Friday, December 4, 2009

Issue 2: Afghanistan

With the announcement of a likely additional 7,000 troops coming from our NATO allies I have started to think a bit more about how I understand the situation.

International Security Assistance Force (ISAF) is going to grow in the next year, by troops, by funding, and by social service projects. We know, and have known for a while, that the government in place in Kabul is weak, corrupt, and undisciplined... and for some reason that does not prevent NATO from pouring money into it. Nearly every member country is facing public disapproval, funding shortages and a lack of morale. Part of that public disapproval is that Afghanistan seems so far away that people do not associate it with being a threat back home (a problem that has been an issue since at least World War I), and outside of another massive attack on home soil that does not seem likely to change.

The other major part is the cost, the investment of time, money and lives. Every region we seem to secure is later fraught with poppy production, insurgents, corruption and a general lack of progress. We send thousands of soldiers from about 25 or 30 counties in modern and expensive vehicles, with modern and expensive weapons and modern and expensive training to protect huts? Rocks? Farmers? Criminals? The ineffable "American way of life?"

The government is releasing information in a way that I think is self defeating in terms of public support. We have news releases of civilian deaths, killed in action reports, insurgent attacks, drone missile attacks and a series of other disheartening and generally depressing items of information. I propose an positive propaganda campaign. No "kill the enemy because they are so-and-sos," or any other type of dehumanizing advertising, but certainly we could do with a press release or two that specifically and clearly lays out what has been accomplished, protected and built. A series of award ceremonies, so we can put a face to the men and women fighting, as well as some heroes. I am tired of reading stories where some faceless soldier did some great thing and the first I hear about it, if I hear about it, is something unrelated and unremarkable about 4 years later. Without that, the situation feeds the anti-war sentiment and the resentment.

Without a specificpositive message beyond "it's important to be there" or "we are spreading democracy," we are not driving it home that this is helpful, that this is productive, and that there is a point.

To that end, I suggest a clear report, or press release, that lists the specific examples of what we are fighting for and what we are funding.

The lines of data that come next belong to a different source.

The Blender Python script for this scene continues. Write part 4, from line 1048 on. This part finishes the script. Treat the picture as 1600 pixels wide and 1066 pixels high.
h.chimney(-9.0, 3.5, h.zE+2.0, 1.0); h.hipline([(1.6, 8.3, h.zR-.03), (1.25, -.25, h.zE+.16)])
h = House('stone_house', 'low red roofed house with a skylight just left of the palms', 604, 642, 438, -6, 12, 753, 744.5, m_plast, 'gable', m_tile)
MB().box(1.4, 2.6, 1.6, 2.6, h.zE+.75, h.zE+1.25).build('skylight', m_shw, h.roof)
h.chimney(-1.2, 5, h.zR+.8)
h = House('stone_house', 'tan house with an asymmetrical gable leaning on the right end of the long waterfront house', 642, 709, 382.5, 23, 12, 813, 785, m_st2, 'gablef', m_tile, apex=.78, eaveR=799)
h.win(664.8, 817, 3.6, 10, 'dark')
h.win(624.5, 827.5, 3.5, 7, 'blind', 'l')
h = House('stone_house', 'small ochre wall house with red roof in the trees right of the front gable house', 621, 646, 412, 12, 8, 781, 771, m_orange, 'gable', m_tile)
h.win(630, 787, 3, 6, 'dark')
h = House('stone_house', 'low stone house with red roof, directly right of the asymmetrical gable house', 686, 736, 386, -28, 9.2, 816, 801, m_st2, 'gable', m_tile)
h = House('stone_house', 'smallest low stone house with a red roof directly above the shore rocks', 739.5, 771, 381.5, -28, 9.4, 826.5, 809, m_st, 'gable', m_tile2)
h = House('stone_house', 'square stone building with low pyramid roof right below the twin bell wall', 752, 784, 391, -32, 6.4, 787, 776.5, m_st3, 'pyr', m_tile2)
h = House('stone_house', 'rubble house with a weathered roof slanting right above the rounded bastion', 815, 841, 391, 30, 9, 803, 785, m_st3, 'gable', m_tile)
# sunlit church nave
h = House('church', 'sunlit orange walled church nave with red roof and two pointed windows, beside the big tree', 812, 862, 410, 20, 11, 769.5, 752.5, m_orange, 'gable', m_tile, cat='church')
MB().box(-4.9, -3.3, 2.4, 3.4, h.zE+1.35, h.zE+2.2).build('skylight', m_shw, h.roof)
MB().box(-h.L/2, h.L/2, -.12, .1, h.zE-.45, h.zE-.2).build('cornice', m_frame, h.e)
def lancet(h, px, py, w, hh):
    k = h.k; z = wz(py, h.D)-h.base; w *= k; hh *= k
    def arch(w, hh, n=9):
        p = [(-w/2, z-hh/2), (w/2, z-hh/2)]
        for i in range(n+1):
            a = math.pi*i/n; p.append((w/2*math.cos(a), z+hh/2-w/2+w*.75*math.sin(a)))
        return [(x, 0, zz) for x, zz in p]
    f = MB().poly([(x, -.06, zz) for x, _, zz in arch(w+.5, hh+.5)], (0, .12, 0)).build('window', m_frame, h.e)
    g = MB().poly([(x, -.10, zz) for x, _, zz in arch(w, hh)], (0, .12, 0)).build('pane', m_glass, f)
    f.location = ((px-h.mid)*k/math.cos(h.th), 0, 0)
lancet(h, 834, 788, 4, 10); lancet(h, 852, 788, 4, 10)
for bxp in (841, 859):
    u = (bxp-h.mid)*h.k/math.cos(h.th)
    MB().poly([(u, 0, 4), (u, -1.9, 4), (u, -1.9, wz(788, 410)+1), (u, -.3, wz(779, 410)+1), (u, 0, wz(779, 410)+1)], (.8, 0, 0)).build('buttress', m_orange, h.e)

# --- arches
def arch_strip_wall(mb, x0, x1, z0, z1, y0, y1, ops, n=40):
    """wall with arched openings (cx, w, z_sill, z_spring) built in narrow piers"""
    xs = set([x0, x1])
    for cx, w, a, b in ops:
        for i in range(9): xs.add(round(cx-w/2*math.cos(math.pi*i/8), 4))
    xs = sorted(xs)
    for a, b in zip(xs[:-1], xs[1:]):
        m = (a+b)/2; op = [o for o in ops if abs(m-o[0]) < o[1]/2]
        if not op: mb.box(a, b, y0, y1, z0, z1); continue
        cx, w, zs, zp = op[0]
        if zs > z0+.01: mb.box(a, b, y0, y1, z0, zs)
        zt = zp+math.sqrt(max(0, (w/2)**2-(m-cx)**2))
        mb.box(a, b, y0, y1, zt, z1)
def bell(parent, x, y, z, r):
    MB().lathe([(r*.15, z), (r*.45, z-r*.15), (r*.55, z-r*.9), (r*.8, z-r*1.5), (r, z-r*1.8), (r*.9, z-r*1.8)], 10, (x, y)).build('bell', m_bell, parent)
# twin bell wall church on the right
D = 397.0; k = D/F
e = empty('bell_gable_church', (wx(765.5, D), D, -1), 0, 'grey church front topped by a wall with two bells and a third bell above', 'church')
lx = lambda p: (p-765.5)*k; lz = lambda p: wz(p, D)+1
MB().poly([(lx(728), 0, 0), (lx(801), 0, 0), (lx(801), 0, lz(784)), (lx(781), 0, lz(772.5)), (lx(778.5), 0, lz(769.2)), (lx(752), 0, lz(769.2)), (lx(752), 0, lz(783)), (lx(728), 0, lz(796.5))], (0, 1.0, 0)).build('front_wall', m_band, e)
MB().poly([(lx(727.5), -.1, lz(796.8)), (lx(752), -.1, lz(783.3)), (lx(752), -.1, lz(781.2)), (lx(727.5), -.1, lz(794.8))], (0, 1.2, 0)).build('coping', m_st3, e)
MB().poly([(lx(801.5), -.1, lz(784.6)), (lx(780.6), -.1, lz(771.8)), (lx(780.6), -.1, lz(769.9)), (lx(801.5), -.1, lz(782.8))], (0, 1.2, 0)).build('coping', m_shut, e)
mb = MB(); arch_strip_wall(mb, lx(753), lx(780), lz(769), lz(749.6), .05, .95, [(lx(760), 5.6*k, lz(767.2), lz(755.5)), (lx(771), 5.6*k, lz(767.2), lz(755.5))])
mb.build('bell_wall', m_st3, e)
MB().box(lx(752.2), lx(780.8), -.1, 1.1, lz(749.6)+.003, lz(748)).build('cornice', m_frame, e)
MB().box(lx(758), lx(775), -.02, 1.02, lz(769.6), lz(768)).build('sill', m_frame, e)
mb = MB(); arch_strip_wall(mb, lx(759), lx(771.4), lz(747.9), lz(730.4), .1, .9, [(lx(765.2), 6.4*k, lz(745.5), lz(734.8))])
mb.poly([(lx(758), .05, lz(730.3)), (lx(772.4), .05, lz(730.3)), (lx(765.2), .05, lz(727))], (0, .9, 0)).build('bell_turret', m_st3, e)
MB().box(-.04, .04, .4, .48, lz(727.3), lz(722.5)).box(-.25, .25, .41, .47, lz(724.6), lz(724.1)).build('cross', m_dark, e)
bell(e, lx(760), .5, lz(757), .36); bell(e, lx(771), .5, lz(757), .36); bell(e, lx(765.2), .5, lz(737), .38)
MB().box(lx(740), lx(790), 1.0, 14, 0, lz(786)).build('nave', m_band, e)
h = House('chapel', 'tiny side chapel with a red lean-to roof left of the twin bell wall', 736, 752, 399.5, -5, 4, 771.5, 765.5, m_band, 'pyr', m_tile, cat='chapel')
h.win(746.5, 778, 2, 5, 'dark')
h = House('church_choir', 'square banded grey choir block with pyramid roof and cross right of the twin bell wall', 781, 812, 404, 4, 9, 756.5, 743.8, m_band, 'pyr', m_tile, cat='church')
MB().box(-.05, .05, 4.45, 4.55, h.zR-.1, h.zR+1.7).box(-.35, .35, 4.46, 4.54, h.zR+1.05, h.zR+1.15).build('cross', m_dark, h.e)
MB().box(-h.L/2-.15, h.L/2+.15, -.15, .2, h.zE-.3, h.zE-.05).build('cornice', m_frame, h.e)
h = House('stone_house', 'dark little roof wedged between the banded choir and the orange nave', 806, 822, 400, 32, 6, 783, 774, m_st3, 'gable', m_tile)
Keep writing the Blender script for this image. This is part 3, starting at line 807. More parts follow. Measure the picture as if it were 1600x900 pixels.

Which brings me back to the corruption that causes so much rancor. Sending money to Kabul is risky. Let us, and our allies, create projects and efforts for goodwill, both at home and in Afghanistan with the money we would otherwise be using to prop up functionaries and crooks. While they sort out the rampant nastiness in the capital, we can build wind-farms, irrigation, and schools. We can replace bridges and make parks. To be fair, we do these things already, but they cost an exorbitant amount of money for shoddy work because we go through a government too riddled with lined pockets and greased palms.

Then, and here's the kicker, We (NATO/investors, not just America, though we could too) tell the whole damn world, in glorious bullet points, human interest stories and pictures. If pro-ratings media want to report only the bad news, then we have to shove the heroes, the awards, and the beneficial actions down their throats.

You can not win over the television generation with silence, bad news and anonymous faces. We require stories, plot and victories.